Outra batalha no campo da paternidade vem sendo travada na Justiça, no qual o papel do pai apenas como provedor também começa a virar história. "Com a mudança no contexto social, com as mulheres no mercado de trabalho, a atuação dos pais foi a de retorno ao lar. A lei, no entanto, não acompanhou essa transformação na mesma velocidade. Como resultado, pais que estavam acostumados com o convívio familiar passaram a ser meros visitantes depois da separação", explica Analdino Rodrigues Paulino, advogado especialista em direito da família e presidente da Associação de Pais e Mães Separados (Apase).

Ele conta que a lei ainda favorece muito mais as mães, o que pode trazer algumas injustiças. Dados da associação presidida por Paulino mostram que apenas 7% dos pais têm a guarda dos filhos. "Dez milhões de crianças e jovens são filhos de pais em litígio. Isso favorece a ocorrência da alienação parental, que basicamente é o afastamento físico e, principalmente, psicológico, de um dos pais. Essa situação traz problemas afetivos e psicológicos aos filhos", afirma.

No caso do músico Rômulo Nardes o acordo foi outro, e não precisou parar na Justiça. Ele e a mãe de Tereza, nove anos, decidiram em comum acordo que a guarda seria compartilhada. Antes de definir que a menina ficaria três dias da semana na casa de cada um, com os sábados alternados, eles passaram por diversos modelos. "A princípio, combinamos que ela passaria a semana com a mãe e os finais de semana alternados comigo.

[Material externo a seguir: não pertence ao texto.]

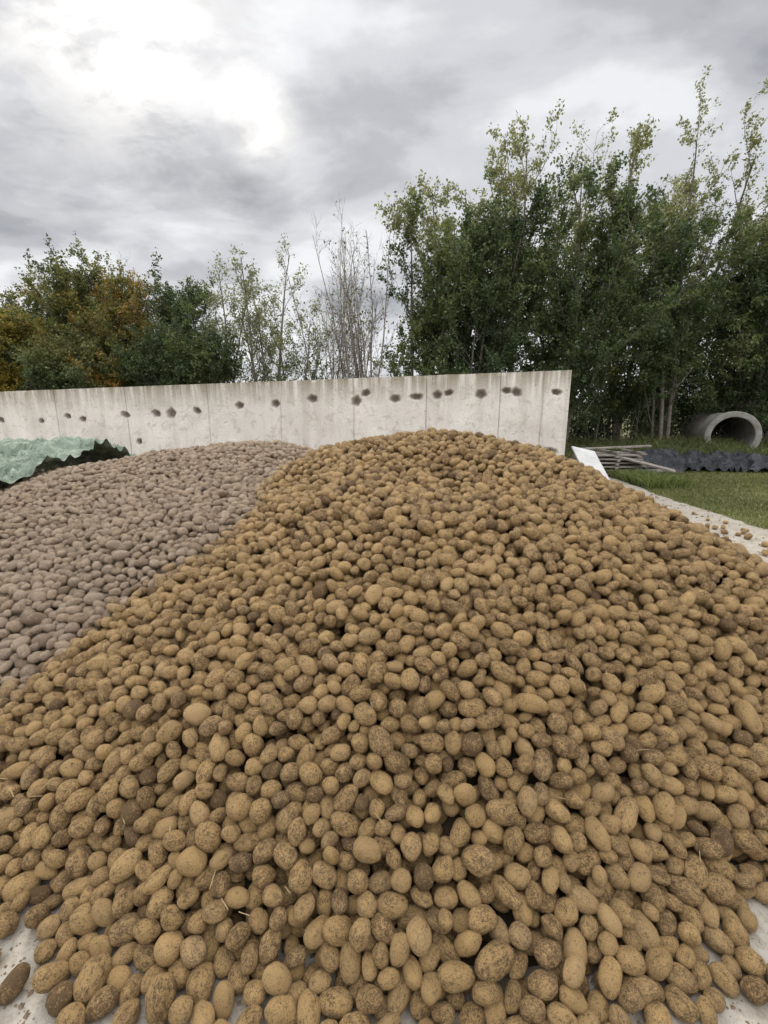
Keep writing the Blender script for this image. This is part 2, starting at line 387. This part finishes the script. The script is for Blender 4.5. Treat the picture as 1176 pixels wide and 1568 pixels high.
for jx in joints:
    g=np.clip(1-np.abs(X-jx-.004*np.sin(Z*5))/.022,0,1); D=np.maximum(D,g*.022); HO=np.maximum(HO,g*.65)
chip=np.clip(vnoise(X,X*0,14,33)-.35,0,1)*np.clip((T-.975)/.025,0,1); D+=chip*.05
for _ in range(320):
    hx=hr.uniform(-12.9,3.7); zz=hr.uniform(.3,2.2); rr=hr.uniform(.012,.035)
    i0=np.searchsorted(xw,hx-.06); i1=np.searchsorted(xw,hx+.06)
    q=np.sqrt((X[i0:i1]-hx)**2+(Z[i0:i1]-zz)**2)/rr; w=np.clip(1-q,0,1)
    D[i0:i1]+=w*.012; HO[i0:i1]=np.maximum(HO[i0:i1],w*.6)
nrm=np.array([.185,1.0]); nrm/=np.linalg.norm(nrm)
V=np.stack([X+D*nrm[0],wall_y(X)+D*nrm[1],Z],-1).reshape(-1,3); F=grid_faces(*X.shape)
nf=len(V); nxw,nz=X.shape
thk=.22
bt=np.stack([xw+thk*nrm[0],wall_y(xw)+thk*nrm[1],TOP[:,-1]],1); bb_=bt.copy(); bb_[:,2]=0
Vall=np.concatenate([V,bt,bb_]); topi=np.arange(nxw)*nz+nz-1; bti=nf+np.arange(nxw); bbi=bti+nxw
S1=np.stack([topi[:-1],topi[1:],bti[1:],bti[:-1]],1); S2=np.stack([bti[:-1],bti[1:],bbi[1:],bbi[:-1]],1)
fl=[f for f in np.concatenate([F,S1,S2]).tolist()]
fl.append([(nxw-1)*nz+j for j in range(nz)]+[int(bti[-1]),int(bbi[-1])])
fl.append([j for j in range(nz)][::-1]+[int(bbi[0]),int(bti[0])])
m,nt=mat('weathered_concrete'); tc=N(nt,'ShaderNodeTexCoord'); v=tc.outputs['Object']
a=noise_n(nt,v,1.1,6,.6,.3); b=noise_n(nt,v,22,6,.75); mp=N(nt,'ShaderNodeMapping'); mp.inputs['Scale'].default_value=(5,5,.35); L(nt,v,mp.inputs[0])
stk=noise_n(nt,mp.outputs[0],1.6,6,.65)
c=mix(nt,ramp(nt,a,[(.3,0),(.7,1)]),(.60,.56,.50),(.82,.78,.71))
c=mix(nt,ramp(nt,b,[(.5,0),(.75,.5)]),c,(.38,.35,.30))
at=N(nt,'ShaderNodeAttribute',attribute_name='top'); hol=N(nt,'ShaderNodeAttribute',attribute_name='hole')
sf=math_(nt,'MULTIPLY',ramp(nt,stk,[(.36,0),(.56,1)]),at.outputs['Fac'],clamp=True)
c=mix(nt,math_(nt,'MULTIPLY',sf,.9),c,mix(nt,a,(.19,.165,.09),(.26,.215,.14)))
c=mix(nt,ramp(nt,noise_n(nt,v,5,6,.7,.6),[(.53,0),(.64,.5)]),c,(.38,.34,.28))
stk2=noise_n(nt,mp.outputs[0],.7,5,.6); c=mix(nt,ramp(nt,stk2,[(.5,0),(.7,.4)]),c,(.40,.355,.29))
c=mix(nt,ramp(nt,hol.outputs['Fac'],[(.15,0),(.6,.5),(1,.8)]),c,(.13,.10,.075))
out_bsdf(nt,c,.88,b,.5,.01); WM=m
wl=mesh_obj('concrete_wall',Vall,fl,WM,False)
tf=np.concatenate([(np.clip(1-(TOP-Z)/.6,0,1)**1.1).ravel(),np.ones(nxw),np.zeros(nxw)])
a=wl.data.attributes.new('top','FLOAT','POINT'); a.data.foreach_set('value',tf.astype(np.float32))
a=wl.data.attributes.new('hole','FLOAT','POINT'); a.data.foreach_set('value',np.concatenate([HO.ravel(),np.zeros(2*nxw)]).astype(np.float32))

# ------------------------------------------------------------------ tarpaulins
def folded(name,x0,x1,y0,y1,fn,material,step=.05,amp=.05,seed=0,ragged=.12,freq=1.3):
    xs=np.arange(x0,x1,step); ys=np.arange(y0,y1,step); X,Y=np.meshgrid(xs,ys,indexing='ij')
    Xf=X+ragged*vnoise(Y,X,3,seed); Yf=Y+ragged*vnoise(X,Y,3,seed+1)
    Z=fn(Xf,Yf); O=np.zeros_like(Z)
    for i in range(X.shape[0]):
        for j in range(X.shape[1]):
            p=Vector((Xf[i,j]*freq,Yf[i,j]*freq*.8,seed))
            w=noise.noise(p*.8)*1.2
            a1=noise.noise(p*1.6+Vector((w,w,0))); a2=noise.noise(p*3.3+Vector((w,3,0)))
            r1=1-math.sqrt(a1*a1+.002)*2.6
            r2=1-math.sqrt(a2*a2+.004)*2.6
            O[i,j]=max(r1,0)*.75+max(r2,0)*.35
    Z=Z+amp*O
    return mesh_obj(name,np.stack([Xf,Yf,Z],-1).reshape(-1,3),grid_faces(*X.shape),material,True)
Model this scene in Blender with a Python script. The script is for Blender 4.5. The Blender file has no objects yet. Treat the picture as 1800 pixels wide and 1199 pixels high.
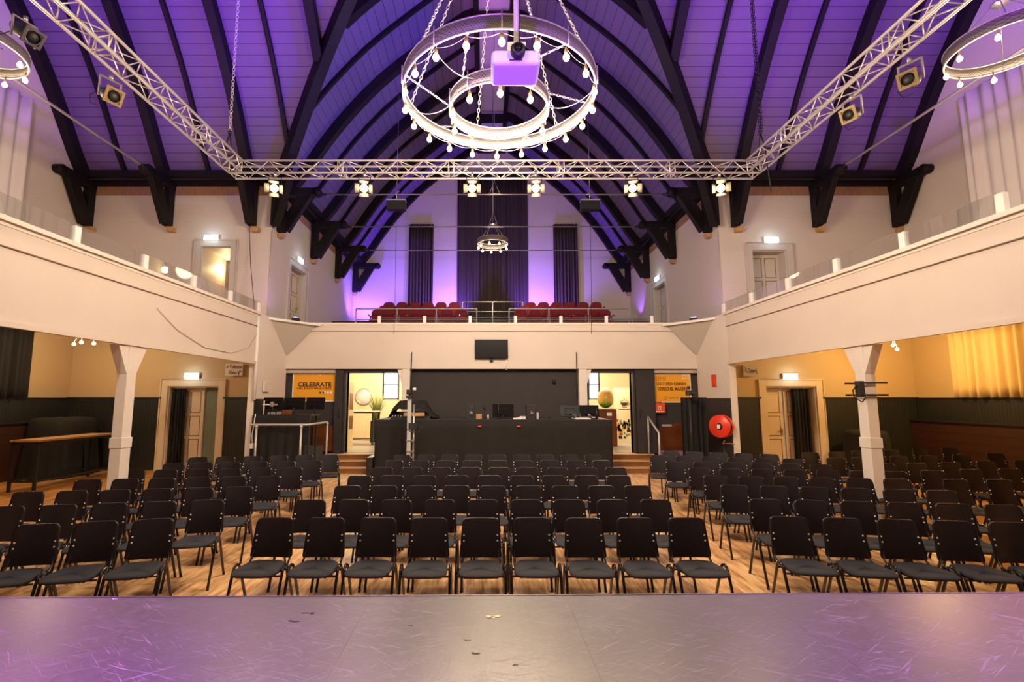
import bpy, bmesh, math, random
from mathutils import Vector, Matrix
random.seed(7)
PI = math.pi
SC = bpy.context.scene
COL = SC.collection

# ------------------------------------------------------------------ camera
F, CX, CY, ZC = 855.0, 855.0, 599.5, 2.0
TH = math.atan(100.5 / F)
ct, st = math.cos(TH), math.sin(TH)
def ray(x, y):
    u = (x - CX) / F; v = -(y - CY) / F
    return u, ct - v * st, st + v * ct
def at(x, y, Y):                     # the point at distance Y on the sight line through a pixel
    r = ray(x, y); t = Y / r[1]
    return Vector((r[0] * t, Y, ZC + r[2] * t))
def atz(x, y, z):
    r = ray(x, y); t = (z - ZC) / r[2]
    return Vector((r[0] * t, r[1] * t, z))
cam = bpy.data.cameras.new('camera')
co = bpy.data.objects.new('camera', cam); COL.objects.link(co)
cam.sensor_width = 36; cam.lens = F * 36 / 1800
cam.shift_x = (900 - CX) / 1800
co.location = (0, 0, ZC); co.rotation_euler = (PI / 2 + TH, 0, 0)
cam.clip_start = .05; cam.clip_end = 200
SC.camera = co
C0 = .25          # hall axis
YC = 7.3          # crossing centre

# ------------------------------------------------------------------ materials
def newmat(name):
    m = bpy.data.materials.new(name); m.use_nodes = True
    nt = m.node_tree; b = nt.nodes['Principled BSDF']
    return m, nt, b
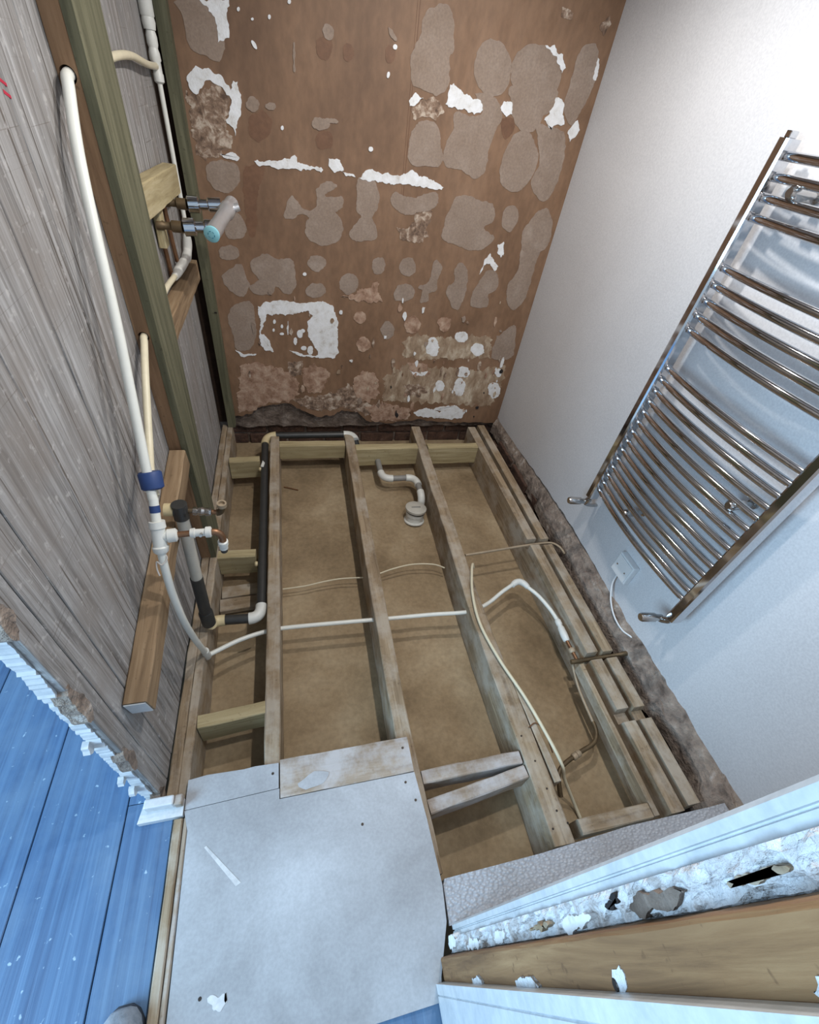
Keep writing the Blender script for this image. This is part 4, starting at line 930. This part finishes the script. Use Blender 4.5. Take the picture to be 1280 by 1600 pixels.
# fused spur and its cable
sp = empty('wall_spur', (1.27, 0.905, 0.15))
tag(sp, 'white electrical spur box low on the wall under the radiator', 'switch')
MB().bbox(1.262, 1.29, 0.858, 0.955, 0.158, 0.258, 0.004).build('box', 'spur', sp)
MB().bbox(1.257, 1.2625, 0.864, 0.949, 0.164, 0.252, 0.002).build('face_plate', 'spur', sp)
for y in (0.88, 0.932):
    MB().lathe((1.2575, y, 0.208), (1.2555, y, 0.208), [(0, 0.004), (1, 0.0035)], 10).build('screw', 'chrome_dull', sp)
cb = MB().tube([(1.272, 0.915, 0.157), (1.270, 0.905, 0.10), (1.262, 0.86, 0.05), (1.258, 0.80, 0.02), (1.262, 0.74, 0.012), (1.276, 0.70, 0.02), (1.289, 0.675, 0.015)], 0.0035, 10).build('wall_cable', 'cable_white', smooth=True)
tag(cb, 'white cable curving down from the wall spur to the broken plaster', 'cable')

# ================================================================== PIPES ON THE LEFT WALL
def fitting(p0, p1, prof, mat, name, parent):
    return MB().lathe(p0, p1, prof, 18).build(name, mat, parent, smooth=True)
COLLAR = [(0, 0.011), (0.0, 0.0155), (0.22, 0.0165), (0.26, 0.0135), (0.74, 0.0135), (0.78, 0.0165), (1, 0.0155), (1, 0.011)]

A_pts = [(-0.392, 1.42, 1.437), (-0.391, 1.31, 1.436), (-0.384, 1.262, 1.415), (-0.376, 1.185, 1.33), (-0.366, 1.113, 1.21), (-0.356, 1.045, 1.075), (-0.348, 0.97, 0.935), (-0.337, 0.878, 0.782), (-0.332, 0.85, 0.74)]
pa = tag(MB().tube(A_pts, 0.0105).build('water_pipe', 'pipe_white', smooth=True), 'long white pipe from the upper stud hole down to the blue tape', 'pipe', 'white plastic water pipes')
B_pts = [(-0.390, 1.42, 0.925), (-0.389, 1.31, 0.926), (-0.384, 1.275, 0.92), (-0.372, 1.16, 0.87), (-0.360, 1.02, 0.785), (-0.342, 0.905, 0.755), (-0.331, 0.868, 0.735)]
pb = tag(MB().tube(B_pts, 0.0092).build('water_pipe', 'pipe_cream', smooth=True), 'shorter cream pipe from the lower stud hole to the blue tape', 'pipe', 'white plastic water pipes')
tp = tag(MB().lathe((-0.336, 0.893, 0.789), (-0.332, 0.871, 0.753), [(0, 0.022), (0.1, 0.0255), (0.9, 0.0245), (1, 0.019)], 18).build('tape_wrap', 'tape', smooth=True), 'blue tape binding the two water pipes together', 'tape')

tee = empty('tee_assembly', (-0.33, 0.81, 0.64))
tag(tee, 'white plastic tee fitting with a copper tail, in front of the batten', 'fitting')
MB().sweep([(-0.3315, 0.852, 0.742), (-0.330, 0.812, 0.682)], 0.0105, 16).build('upper_pipe', 'pipe_white', tee, smooth=True)
tt = MB().lathe((-0.3312, 0.843, 0.728), (-0.3308, 0.834, 0.714), [(0, 0.0113), (1, 0.0116)], 16).build('tape_tail', 'tape', tee, smooth=True)
P0, P1 = V(-0.330, 0.822, 0.697), V(-0.329, 0.782, 0.628)
fitting(P0, P1, [(0, 0.010), (0, 0.0175), (0.2, 0.0185), (0.24, 0.0155), (0.76, 0.0155), (0.80, 0.0185), (0.94, 0.0165), (1, 0.012)], 'fit_white', 'tee_body', tee)
fitting((-0.326, 0.803, 0.663), (-0.290, 0.808, 0.662), [(0, 0.013), (0.35, 0.013), (0.4, 0.0165), (0.9, 0.0165), (1, 0.012)], 'fit_white', 'branch_collar', tee)
fitting((-0.291, 0.808, 0.662), (-0.256, 0.81, 0.662), [(0, 0.0075), (1, 0.0075)], 'copper', 'copper_stub', tee)
fitting((-0.262, 0.81, 0.662), (-0.214, 0.81, 0.663), [(0, 0.009), (0.0, 0.0115), (0.2, 0.0125), (0.22, 0.0095), (0.7, 0.0095), (0.72, 0.0135), (0.95, 0.0135), (1, 0.009)], 'fit_white', 'stop_valve', tee)
MB().lathe((-0.236, 0.81, 0.662), (-0.236, 0.79, 0.672), [(0, 0.004), (1, 0.004)], 10).build('valve_slot', 'chrome_dull', tee, smooth=True)
MB().sweep(arc_elbow((-0.214, 0.81, 0.663), (-0.190, 0.81, 0.663), (-0.194, 0.811, 0.625)), 0.0085, 14).build('copper_bend', 'copper', tee, smooth=True)
fitting((-0.1945, 0.811, 0.628), (-0.196, 0.811, 0.600), [(0, 0.009), (0.1, 0.0125), (0.5, 0.0125), (0.55, 0.0105), (1, 0.0105)], 'fit_white', 'end_nut', tee)
fitting((-0.196, 0.811, 0.600), (-0.1965, 0.811, 0.588), [(0, 0.0095), (1, 0.0085)], 'pipe_black', 'end_plug', tee)
low = MB().tube([(-0.3295, 0.79, 0.642), (-0.329, 0.772, 0.595), (-0.330, 0.758, 0.50), (-0.333, 0.766, 0.37), (-0.339, 0.80, 0.22), (-0.344, 0.838, 0.09), (-0.3465, 0.862, 0.012)], 0.0095).build('lower_pipe', 'pipe_white', tee, smooth=True)
MB().tube([(-0.325, 0.785, 0.628), (-0.318, 0.774, 0.618), (-0.330, 0.764, 0.606), (-0.342, 0.772, 0.61), (-0.344, 0.764, 0.592), (-0.341, 0.757, 0.575)], 0.0018, 8).build('string_tie', 'string', tee, smooth=True)

wst = empty('waste_riser', (-0.345, 1.0, 0.0))
tag(wst, 'grey and black waste pipe standing in front of the left batten', 'pipe')
fitting((-0.372, 1.0, 0.566), (-0.345, 1.0, 0.564), [(0, 0.016), (0, 0.0185), (1, 0.0185), (1, 0.014)], 'fit_cream', 'cream_stub', wst)
fitting((-0.348, 1.0, 0.565), (-0.316, 1.0, 0.560), [(0, 0.014), (0, 0.0195), (1, 0.0195), (1, 0.014)], 'pipe_black', 'tee_socket', wst)
MB().sweep([(-0.331, 1.0, 0.585), (-0.3325, 0.997, 0.535)], 0.021, 18).build('socket_collar', 'pipe_black', wst, smooth=True)
MB().sweep([(-0.332, 0.998, 0.545), (-0.338, 0.975, 0.27)], 0.0175, 18).build('grey_pipe', 'pipe_palegrey', wst, smooth=True)
MB().sweep([(-0.338, 0.975, 0.285), (-0.342, 0.967, 0.10)], 0.0195, 18).build('black_pipe', 'pipe_black', wst, smooth=True)
MB().lathe((-0.342, 0.967, 0.105), (-0.3425, 0.968, 0.03), [(0, 0.0205), (0.1, 0.0235), (1, 0.0235)], 18).build('black_socket', 'pipe_black', wst, smooth=True)

up = empty('upper_stop_valve', (-0.27, 1.0, 0.53))
tag(up, 'grey isolating valve with open elbow beside the black waste tee', 'valve')
fitting((-0.316, 1.0, 0.559), (-0.296, 1.0, 0.556), [(0, 0.0075), (1, 0.0075)], 'brass', 'copper_stub', up)
fitting((-0.300, 1.0, 0.556), (-0.250, 1.0, 0.549), [(0, 0.008), (0, 0.0115), (0.2, 0.0125), (0.24, 0.0095), (0.45, 0.0135), (0.6, 0.0095), (0.7, 0.0125), (0.95, 0.0125), (1, 0.008)], 'chrome_dull', 'valve_body', up)
fitting((-0.252, 1.0, 0.549), (-0.236, 1.0, 0.547), [(0, 0.007), (1, 0.007)], 'copper', 'copper_link', up)
MB().sweep(arc_elbow((-0.238, 1.0, 0.546), (-0.224, 1.0, 0.543), (-0.220, 1.0, 0.572)), 0.010, 14).build('elbow', 'brass', up, smooth=True)
fitting((-0.2205, 1.0, 0.570), (-0.2195, 1.0, 0.582), [(0, 0.011), (0, 0.0135), (1, 0.0135), (1, 0.009), (0.3, 0.008)], 'copper_pale', 'elbow_rim', up)

# riser between the studs
rs = empty('shower_riser', (-0.388, 2.2, 1.0))
tag(rs, 'white pipe riser with push-fit tee between the two left studs', 'pipe')
fitting((-0.389, 2.225, TOP - 0.02), (-0.389, 2.222, 1.575), [(0, 0.0105), (0.9, 0.0105), (0.9, 0.019), (1, 0.019)], 'pipe_white', 'upper_pipe', rs)
fitting((-0.389, 2.222, 1.60), (-0.389, 2.219, 1.53), [(0, 0.021), (0.55, 0.021), (0.6, 0.0185), (0.75, 0.0205), (1, 0.0175)], 'fit_white', 'upper_coupler', rs)
fitting((-0.388, 2.219, 1.53), (-0.388, 2.214, 1.485), [(0, 0.013), (0.3, 0.0165), (0.7, 0.0165), (1, 0.0125)], 'fit_white', 'lower_coupler', rs)
fitting((-0.388, 2.214, 1.492), (-0.387, 2.208, 1.405), [(0, 0.0125), (0.15, 0.0165), (0.35, 0.0175), (0.4, 0.0145), (0.7, 0.0145), (0.74, 0.0165), (0.95, 0.0155), (1, 0.010)], 'fit_white', 'tee_body', rs)
MB().tube([(-0.388, 2.20, 1.447), (-0.388, 2.06, 1.452), (-0.389, 1.86, 1.468), (-0.391, 1.66, 1.462), (-0.392, 1.50, 1.44)], 0.0092).build('branch_pipe', 'pipe_cream', rs, smooth=True)
MB().sweep([(-0.387, 2.208, 1.41), (-0.386, 2.19, 0.985)], 0.0078, 14).build('drop_pipe', 'pipe_white', rs, smooth=True)
fitting((-0.386, 2.19, 1.0), (-0.385, 2.165, 0.962), [(0, 0.009), (0.1, 0.0125), (0.6, 0.0135), (1, 0.011)], 'fit_cream', 'coupler', rs)
MB().sweep(arc_elbow((-0.385, 2.17, 0.968), (-0.385, 2.13, 0.905), (-0.384, 2.03, 0.915), 8), [0.013, 0.016, 0.017, 0.0165, 0.0155, 0.0165, 0.0175, 0.017, 0.014], 16).build('elbow', 'fit_white', rs, smooth=True)
fitting((-0.384, 2.04, 0.915), (-0.385, 1.80, 0.925), [(0, 0.014), (0.15, 0.0165), (0.5, 0.0165), (0.8, 0.015), (1, 0.011)], 'fit_white', 'collar', rs)
MB().tube([(-0.385, 1.84, 0.923), (-0.387, 1.66, 0.935), (-0.389, 1.49, 0.927)], 0.009).build('return_pipe', 'pipe_cream', rs, smooth=True)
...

Mas a Tereza achava que quando estava comigo, por ser final de semana, tudo era festa, que tudo podia. Tentamos, depois, várias outras formas. Mas agora é melhor, porque podemos acompanhar a rotina dela na escola, conseguimos fazê-la registrar que as duas casas são dela, e que por isso mesmo ela tem regras e rotinas." 

O músico conta que a relação que mantém com a filha é de muita parceria, a ponto de, às vezes, parecer mais a relação de irmão mais velho. "Ainda assim, ela entende quando digo não, pede desculpas. Eu não consigo enxergar outro tipo de guarda. Se fosse diferente, batalharia tanto por mim quanto pelo direito da mãe também ter um tempo dedicado a si. Mas, principalmente, pelo direito de minha filha ter contato igual com nós dois."